I worked long ago with a man who had formerly been a cop in New York City. He told me he had made it a policy never to accept freebies from the storeowners on his beat. “Every man has his price,” he explained. “But I wasn’t going to sell my soul for a cup of coffee.” I was reminded of this while thinking back to my days as a young campaign staffer fresh out of college. I was working for an insurgent Democrat who had defeated the party nominee in a primary for the U.S. Senate. As I recall, a trade association for the dairy industry offered the campaign a $5,000 campaign contribution in exchange for its support of the federal school lunch program. No one asked my opinion of this transaction, nor would it have made any difference if they had. To the campaign’s fundraisers, I’m sure it looked like found money. Voicing support for the school lunch program was like supporting motherhood. We accepted the contribution, and I may even have been the one who was deputized to draft a statement endorsing the program. Five thousand dollars in this context is a bit like the price of a cup of coffee; certainly, the principle is the same -- or lack thereof.

As it happened, less than two years later President Nixon’s reelection campaign was implicated in a break-in at the Democratic National Committee headquarters at the Watergate office complex in Washington. As a vast web of deceit and criminality began to unravel, it was disclosed that the Nixon Administration had accepted a multimillion-dollar campaign contribution from milk producers in exchange for a hike in federal price supports for milk. This and other abuses led Congress to enact federal campaign finance reforms that were recently tossed out by the U.S. Supreme Court. As a result, the sort of flagrant influence peddling that went on before Watergate may no longer even be illegal.

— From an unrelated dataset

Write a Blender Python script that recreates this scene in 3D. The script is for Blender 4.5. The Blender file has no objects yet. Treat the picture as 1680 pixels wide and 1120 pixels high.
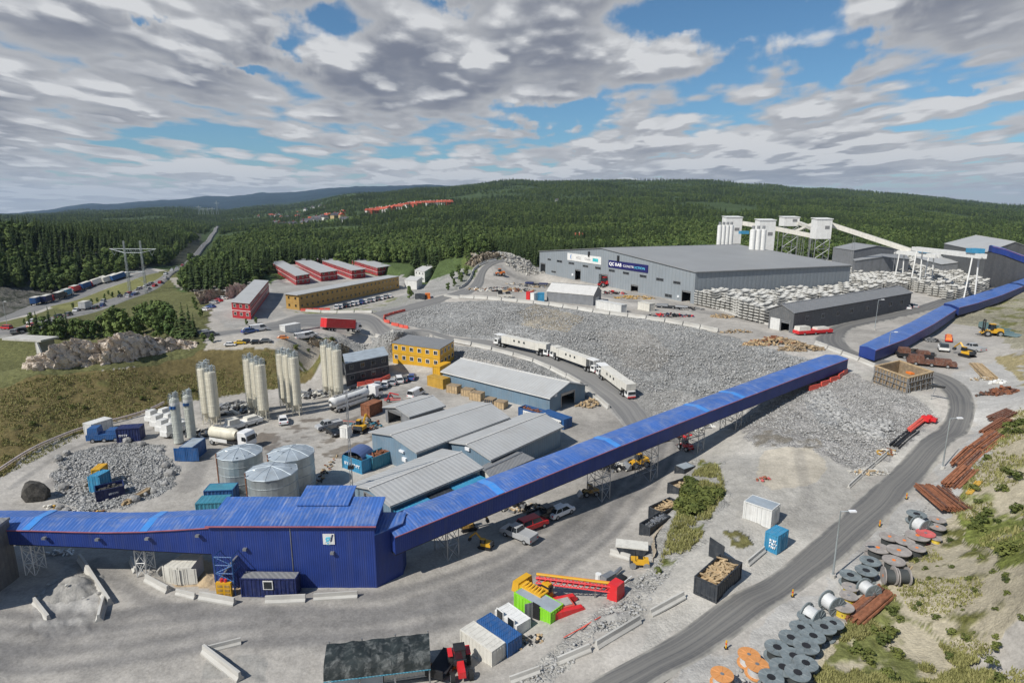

When it comes to bad behavior, there seems to be nothing new under the sun – a phrase that originated in the Old Testament, along with much of the bad behavior we now assume to be contemporary. Eight centuries before Christ, a simple herdsmen and dresser of vines named Amos showed up at the religious center in Bethel and began excoriating the rich and powerful. Before he was sent packing, he denounced those who oppressed the righteous, took bribes and deprived the poor of justice. Sound familiar? Amos said the Lord was setting a plumb line in the midst of the people of Israel. A plumb line was nothing more than a length of string with a lead weight attached to it that was used in construction to make sure that walls were not built out of alignment. Gravity assured that the plumb line always hung exactly perpendicular to the ground. Metaphorically, the Lord could use a plumb line to determine how far Israel had strayed from moral uprightness.

During times when everything appears out of alignment, some unerring measure of rectitude is required. Amos’ vision of a plumb line is meant to remind us that we live in a moral universe, appearances notwithstanding. We cannot look to the natural world, which is governed by physical laws, not by moral choice. We must look to ourselves. According to the biblical account, we were made in God’s image and given dominion over creation – all of which have profound moral implications. A plumb line has been set in our midst, and it will tell us if anything is askew. It might even keep us from selling our soul for a free cup of coffee.